(Entries with scene source code)
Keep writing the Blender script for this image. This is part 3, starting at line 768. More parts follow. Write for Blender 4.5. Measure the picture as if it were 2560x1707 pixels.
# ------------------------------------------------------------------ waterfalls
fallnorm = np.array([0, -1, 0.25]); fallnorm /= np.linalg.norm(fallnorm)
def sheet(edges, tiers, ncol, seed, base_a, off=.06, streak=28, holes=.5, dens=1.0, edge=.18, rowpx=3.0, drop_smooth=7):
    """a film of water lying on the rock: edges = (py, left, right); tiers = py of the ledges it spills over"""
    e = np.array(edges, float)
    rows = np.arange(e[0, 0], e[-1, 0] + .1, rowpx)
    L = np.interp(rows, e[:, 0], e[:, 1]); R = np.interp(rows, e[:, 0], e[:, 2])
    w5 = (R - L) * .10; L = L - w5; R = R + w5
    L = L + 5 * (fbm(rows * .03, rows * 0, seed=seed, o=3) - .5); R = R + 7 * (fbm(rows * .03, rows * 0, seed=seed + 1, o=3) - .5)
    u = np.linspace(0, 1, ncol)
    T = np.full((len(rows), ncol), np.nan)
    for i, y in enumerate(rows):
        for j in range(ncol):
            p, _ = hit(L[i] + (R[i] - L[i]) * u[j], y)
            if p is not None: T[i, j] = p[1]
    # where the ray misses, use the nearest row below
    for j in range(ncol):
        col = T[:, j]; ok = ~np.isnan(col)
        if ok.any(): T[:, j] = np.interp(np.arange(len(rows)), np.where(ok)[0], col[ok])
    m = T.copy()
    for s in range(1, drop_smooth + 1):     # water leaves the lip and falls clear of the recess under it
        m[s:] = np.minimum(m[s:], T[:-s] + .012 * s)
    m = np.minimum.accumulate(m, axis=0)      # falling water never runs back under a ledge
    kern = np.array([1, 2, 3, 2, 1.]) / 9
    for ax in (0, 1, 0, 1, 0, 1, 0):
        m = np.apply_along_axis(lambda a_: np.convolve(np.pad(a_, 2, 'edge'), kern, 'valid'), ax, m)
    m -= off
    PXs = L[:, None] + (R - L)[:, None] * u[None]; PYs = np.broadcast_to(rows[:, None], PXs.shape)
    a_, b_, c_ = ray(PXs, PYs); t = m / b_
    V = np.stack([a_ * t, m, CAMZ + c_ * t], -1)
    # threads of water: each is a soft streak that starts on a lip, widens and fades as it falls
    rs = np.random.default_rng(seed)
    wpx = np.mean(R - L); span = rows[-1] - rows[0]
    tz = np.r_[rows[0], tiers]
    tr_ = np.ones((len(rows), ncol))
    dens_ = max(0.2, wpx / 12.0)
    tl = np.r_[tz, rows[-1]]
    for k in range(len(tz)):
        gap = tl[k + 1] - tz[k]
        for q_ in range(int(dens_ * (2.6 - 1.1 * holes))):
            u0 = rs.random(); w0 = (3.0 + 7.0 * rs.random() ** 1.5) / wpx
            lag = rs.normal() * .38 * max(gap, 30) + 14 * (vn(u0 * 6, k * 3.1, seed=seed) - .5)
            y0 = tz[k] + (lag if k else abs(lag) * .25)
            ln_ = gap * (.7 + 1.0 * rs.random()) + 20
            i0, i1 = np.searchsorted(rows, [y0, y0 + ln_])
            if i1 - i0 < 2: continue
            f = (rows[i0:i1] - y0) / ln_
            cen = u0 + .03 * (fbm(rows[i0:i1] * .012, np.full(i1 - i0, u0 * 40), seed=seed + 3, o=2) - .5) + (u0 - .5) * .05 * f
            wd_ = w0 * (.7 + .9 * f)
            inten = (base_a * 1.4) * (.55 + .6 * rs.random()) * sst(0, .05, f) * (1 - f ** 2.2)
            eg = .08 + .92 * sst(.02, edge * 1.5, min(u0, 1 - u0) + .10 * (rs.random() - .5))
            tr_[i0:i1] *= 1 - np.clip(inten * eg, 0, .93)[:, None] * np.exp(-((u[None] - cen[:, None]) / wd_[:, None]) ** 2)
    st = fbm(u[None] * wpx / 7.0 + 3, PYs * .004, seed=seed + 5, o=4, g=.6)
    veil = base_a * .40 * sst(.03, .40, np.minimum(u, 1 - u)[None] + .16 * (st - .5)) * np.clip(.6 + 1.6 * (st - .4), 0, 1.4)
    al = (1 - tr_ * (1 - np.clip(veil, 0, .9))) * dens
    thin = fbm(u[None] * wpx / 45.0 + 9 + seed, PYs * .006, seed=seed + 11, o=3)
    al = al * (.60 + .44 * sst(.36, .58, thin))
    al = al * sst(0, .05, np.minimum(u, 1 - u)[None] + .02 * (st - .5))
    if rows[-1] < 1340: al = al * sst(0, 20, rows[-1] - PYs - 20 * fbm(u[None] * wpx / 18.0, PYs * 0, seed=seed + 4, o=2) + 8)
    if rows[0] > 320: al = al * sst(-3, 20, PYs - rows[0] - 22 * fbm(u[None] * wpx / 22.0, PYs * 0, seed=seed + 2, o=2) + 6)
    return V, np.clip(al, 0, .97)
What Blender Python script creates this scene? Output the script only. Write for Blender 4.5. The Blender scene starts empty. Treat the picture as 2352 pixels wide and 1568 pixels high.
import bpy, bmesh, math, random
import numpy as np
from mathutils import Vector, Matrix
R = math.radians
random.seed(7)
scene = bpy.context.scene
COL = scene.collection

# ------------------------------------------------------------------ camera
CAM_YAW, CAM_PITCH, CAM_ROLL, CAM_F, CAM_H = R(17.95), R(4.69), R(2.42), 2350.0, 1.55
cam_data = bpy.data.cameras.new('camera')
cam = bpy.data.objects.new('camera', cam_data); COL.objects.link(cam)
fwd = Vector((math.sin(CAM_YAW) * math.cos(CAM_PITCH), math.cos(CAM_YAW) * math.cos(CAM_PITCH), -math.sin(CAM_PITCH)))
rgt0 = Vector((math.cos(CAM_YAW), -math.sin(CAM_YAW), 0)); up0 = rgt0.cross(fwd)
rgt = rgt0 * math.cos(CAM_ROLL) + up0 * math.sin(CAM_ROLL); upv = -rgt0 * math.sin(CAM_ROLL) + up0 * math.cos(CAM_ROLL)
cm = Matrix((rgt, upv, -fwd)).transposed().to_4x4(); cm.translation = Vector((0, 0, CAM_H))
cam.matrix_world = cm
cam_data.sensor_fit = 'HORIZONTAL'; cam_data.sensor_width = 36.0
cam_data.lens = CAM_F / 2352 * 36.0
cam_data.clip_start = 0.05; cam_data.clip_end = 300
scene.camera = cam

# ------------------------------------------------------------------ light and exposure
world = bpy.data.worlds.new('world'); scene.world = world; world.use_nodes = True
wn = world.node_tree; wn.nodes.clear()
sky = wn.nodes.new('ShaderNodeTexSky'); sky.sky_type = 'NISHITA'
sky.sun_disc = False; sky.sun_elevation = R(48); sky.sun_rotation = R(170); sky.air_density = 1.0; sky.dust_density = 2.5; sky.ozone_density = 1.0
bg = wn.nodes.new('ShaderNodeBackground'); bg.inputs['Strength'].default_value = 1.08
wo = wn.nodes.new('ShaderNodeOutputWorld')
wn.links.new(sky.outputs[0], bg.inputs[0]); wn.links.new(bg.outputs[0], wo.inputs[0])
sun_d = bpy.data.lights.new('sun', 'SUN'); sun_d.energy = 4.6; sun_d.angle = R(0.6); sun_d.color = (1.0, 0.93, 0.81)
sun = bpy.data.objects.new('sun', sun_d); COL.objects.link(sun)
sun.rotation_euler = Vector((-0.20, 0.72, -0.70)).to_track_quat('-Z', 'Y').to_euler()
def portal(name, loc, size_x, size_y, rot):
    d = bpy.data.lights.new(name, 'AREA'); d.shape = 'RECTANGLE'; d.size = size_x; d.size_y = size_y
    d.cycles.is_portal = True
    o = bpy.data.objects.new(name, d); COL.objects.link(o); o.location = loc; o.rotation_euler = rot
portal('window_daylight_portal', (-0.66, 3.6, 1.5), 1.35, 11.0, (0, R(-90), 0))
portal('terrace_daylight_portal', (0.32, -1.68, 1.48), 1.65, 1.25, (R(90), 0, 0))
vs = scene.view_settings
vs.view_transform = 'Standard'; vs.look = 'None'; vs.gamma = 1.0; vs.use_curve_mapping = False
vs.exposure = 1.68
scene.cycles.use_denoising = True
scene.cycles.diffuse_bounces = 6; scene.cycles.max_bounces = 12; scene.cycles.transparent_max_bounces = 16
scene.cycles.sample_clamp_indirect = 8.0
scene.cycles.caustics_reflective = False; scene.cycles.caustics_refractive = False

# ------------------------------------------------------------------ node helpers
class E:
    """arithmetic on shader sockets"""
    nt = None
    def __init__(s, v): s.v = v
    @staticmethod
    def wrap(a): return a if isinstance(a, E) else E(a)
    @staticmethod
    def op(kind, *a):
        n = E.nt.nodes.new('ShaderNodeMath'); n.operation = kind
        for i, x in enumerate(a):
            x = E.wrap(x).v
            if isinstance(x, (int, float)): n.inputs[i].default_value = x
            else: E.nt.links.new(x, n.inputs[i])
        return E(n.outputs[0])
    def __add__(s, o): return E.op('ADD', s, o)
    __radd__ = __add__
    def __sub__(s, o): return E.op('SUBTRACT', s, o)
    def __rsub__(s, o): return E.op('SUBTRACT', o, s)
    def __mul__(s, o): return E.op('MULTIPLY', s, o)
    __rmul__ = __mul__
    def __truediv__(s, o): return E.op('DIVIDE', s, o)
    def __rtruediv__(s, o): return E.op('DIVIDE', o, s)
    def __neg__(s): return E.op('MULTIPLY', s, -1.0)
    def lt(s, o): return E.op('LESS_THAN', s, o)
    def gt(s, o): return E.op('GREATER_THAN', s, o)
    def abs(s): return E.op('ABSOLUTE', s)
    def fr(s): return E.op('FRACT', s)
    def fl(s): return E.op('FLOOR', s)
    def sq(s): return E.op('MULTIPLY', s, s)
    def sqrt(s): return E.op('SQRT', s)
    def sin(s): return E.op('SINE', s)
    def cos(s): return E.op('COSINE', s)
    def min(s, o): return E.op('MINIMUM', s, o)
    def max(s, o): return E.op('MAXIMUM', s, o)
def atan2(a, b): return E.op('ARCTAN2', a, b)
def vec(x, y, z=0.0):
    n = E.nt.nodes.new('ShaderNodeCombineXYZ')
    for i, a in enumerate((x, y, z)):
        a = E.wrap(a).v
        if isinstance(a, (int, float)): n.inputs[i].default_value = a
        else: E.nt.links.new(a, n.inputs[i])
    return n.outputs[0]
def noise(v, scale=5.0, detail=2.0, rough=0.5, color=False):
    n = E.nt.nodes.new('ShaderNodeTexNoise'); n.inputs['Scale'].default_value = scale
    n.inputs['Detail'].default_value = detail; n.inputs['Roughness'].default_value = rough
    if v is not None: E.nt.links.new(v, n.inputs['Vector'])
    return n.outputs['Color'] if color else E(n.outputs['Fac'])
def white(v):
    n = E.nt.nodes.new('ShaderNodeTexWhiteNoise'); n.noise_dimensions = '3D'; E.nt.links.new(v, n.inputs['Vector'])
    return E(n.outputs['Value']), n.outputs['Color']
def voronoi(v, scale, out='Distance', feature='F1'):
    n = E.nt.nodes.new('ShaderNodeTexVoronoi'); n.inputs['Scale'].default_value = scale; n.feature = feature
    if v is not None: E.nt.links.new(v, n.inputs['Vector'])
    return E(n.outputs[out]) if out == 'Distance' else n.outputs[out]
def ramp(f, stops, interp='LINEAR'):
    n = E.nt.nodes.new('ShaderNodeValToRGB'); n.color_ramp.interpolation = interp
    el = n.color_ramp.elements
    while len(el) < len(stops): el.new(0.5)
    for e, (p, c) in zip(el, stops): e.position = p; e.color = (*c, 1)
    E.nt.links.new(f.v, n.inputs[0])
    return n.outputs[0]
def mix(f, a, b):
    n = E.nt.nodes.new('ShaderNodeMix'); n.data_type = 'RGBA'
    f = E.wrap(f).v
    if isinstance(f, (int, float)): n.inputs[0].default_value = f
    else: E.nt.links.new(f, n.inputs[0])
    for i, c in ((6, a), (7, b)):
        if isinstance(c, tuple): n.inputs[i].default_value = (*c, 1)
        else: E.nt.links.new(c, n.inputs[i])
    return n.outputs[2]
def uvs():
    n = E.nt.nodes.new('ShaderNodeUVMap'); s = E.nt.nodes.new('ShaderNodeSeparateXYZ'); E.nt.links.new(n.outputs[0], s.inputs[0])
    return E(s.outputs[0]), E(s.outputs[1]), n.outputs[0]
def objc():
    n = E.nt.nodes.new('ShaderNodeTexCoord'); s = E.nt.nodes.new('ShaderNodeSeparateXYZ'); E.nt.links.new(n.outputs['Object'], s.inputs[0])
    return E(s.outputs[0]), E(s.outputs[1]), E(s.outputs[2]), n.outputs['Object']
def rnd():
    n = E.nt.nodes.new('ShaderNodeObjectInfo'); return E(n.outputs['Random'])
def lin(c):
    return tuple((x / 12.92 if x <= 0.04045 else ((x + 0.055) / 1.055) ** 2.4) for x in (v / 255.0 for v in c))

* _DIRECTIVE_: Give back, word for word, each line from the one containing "What Blender Python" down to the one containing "scene.camera = cam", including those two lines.

* _EXERCISE RESULT_:
What Blender Python script creates this scene? Output the script only. Write for Blender 4.5. The Blender scene starts empty. Treat the picture as 2352 pixels wide and 1568 pixels high.
import bpy, bmesh, math, random
import numpy as np
from mathutils import Vector, Matrix
R = math.radians
random.seed(7)
scene = bpy.context.scene
COL = scene.collection

# ------------------------------------------------------------------ camera
CAM_YAW, CAM_PITCH, CAM_ROLL, CAM_F, CAM_H = R(17.95), R(4.69), R(2.42), 2350.0, 1.55
cam_data = bpy.data.cameras.new('camera')
cam = bpy.data.objects.new('camera', cam_data); COL.objects.link(cam)
fwd = Vector((math.sin(CAM_YAW) * math.cos(CAM_PITCH), math.cos(CAM_YAW) * math.cos(CAM_PITCH), -math.sin(CAM_PITCH)))
rgt0 = Vector((math.cos(CAM_YAW), -math.sin(CAM_YAW), 0)); up0 = rgt0.cross(fwd)
rgt = rgt0 * math.cos(CAM_ROLL) + up0 * math.sin(CAM_ROLL); upv = -rgt0 * math.sin(CAM_ROLL) + up0 * math.cos(CAM_ROLL)
cm = Matrix((rgt, upv, -fwd)).transposed().to_4x4(); cm.translation = Vector((0, 0, CAM_H))
cam.matrix_world = cm
cam_data.sensor_fit = 'HORIZONTAL'; cam_data.sensor_width = 36.0
cam_data.lens = CAM_F / 2352 * 36.0
cam_data.clip_start = 0.05; cam_data.clip_end = 300
scene.camera = cam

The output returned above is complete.